Cercone, J., concurs in the result.. Act of April 29, 1959, P.L. 58, §1008(d), 75 P.S. §1008(d) (1971).
. Appellant’s testimony was as follows: “I was following a tractor-trailer and the exhaust was making me nauseous frankly and the trooper’s car was right behind me. I saw him there. There is no question that he was directly behind me. And, when it seemed that the traffic opened back out again and there were no signs to the contrary, I then passed the tractor-trailer. There was no traffic coming. I had a clear vision ahead and I assumed it was just ordinary traffic back on the turnpike again.”
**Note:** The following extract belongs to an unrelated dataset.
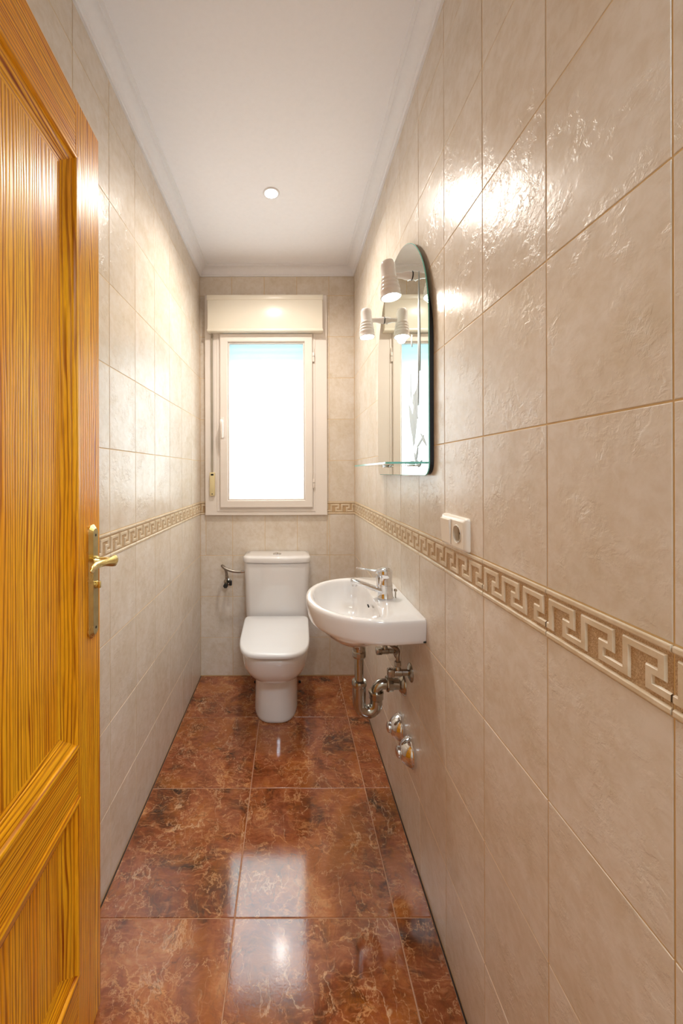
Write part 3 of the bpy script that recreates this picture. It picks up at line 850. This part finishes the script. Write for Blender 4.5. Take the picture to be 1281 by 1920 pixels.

. Appellant also argued that the evidence produced appeared to be more relevant to a charge of violation of §1008(e) of The Vehicle Code, which relates to passing in a “no passing zone”. He reasoned that the signs which were actually placed near the point of the alleged infraction did not warn of men working on the highway, but that they *607did warn that passing was prohibited. However, appellant also argued to the lower court, as he does in his brief here, that although the proofs were more closely applicable to a charge of passing in a “no passing zone”, the testimony did not establish a violation of §1008(e) either because there was no evidence of compliance with §1113 of The Vehicle Code (dealing with the procedure for establishing a “no passing zone”.). We agree.
. Appellant not only argues that the Commonwealth failed to show that the signs were official, but also that they were, in fact, not official. In view of our decision that the lack of any showing of the official nature of the signs was fatal to the Commonwealth’s case, whether they were in fact official or not is of no moment. However, we are in agreement with appellant that the signs were not in fact official. In support of this proposition appellant has directed our attention to 67 Pa. Code CH. 23, Annex A. That section of the Pennsylvania Code is entitled “Regulations Governing the Design, Location and Operation of All Official Traffic Signs, Signals and Markings Along Highways Within the Commonwealth of Pennsylvania, Subchapter D. Warning Signs, Subchapter E. Construction and Maintenance Guide Signs.” *608Appellant points out that, of the signs described by the Commonwealth’s witnesses, only the “END CONSTRUCTION” sign is officially recognized as an authorized warning sign for construction activities. Official signs described in 67 Pa. Code CH. 23.571 et seq. which appear to be applicable to warn of men working on the roadway include: “WORK AREA”, “WORK AREA NEXT_MILES”, “ROAD CONSTRUCTION NEXT _ MILES”, “WORK AREA AHEAD”, “ROAD CONSTRUCTION_”, “END CONSTRUCTION” and “END WORK AREA” signs. There was no evidence offered by the Commonwealth to show that appellant passed the tractor-trailer between points marked by these or other official signs. See generally 67 Pa. Code CH. 23.571 et seq., as set out in Volume 5, Pennsylvania Bulletin at 1017 et seq. (May 3, 1975).
. We note that our considerations on this case have been made, regretfully, absent the benefit of an opinion of the court below. We further note that the District Attorney for Lancaster County who tried the case below has not seen fit to file a brief on behalf of the Commonwealth in this Court. We express our disapproval of this situation emphatically, as has our Supreme Court in the recent past. See Commonwealth v. Petrakovich, 459 Pa. 511, 517 n.2, 329 A.2d 844, 847 n.2 (1974); Commonwealth v. Diana, 455 Pa. 267, 269 n.*, 314 A.2d 262, 263 n* (1974).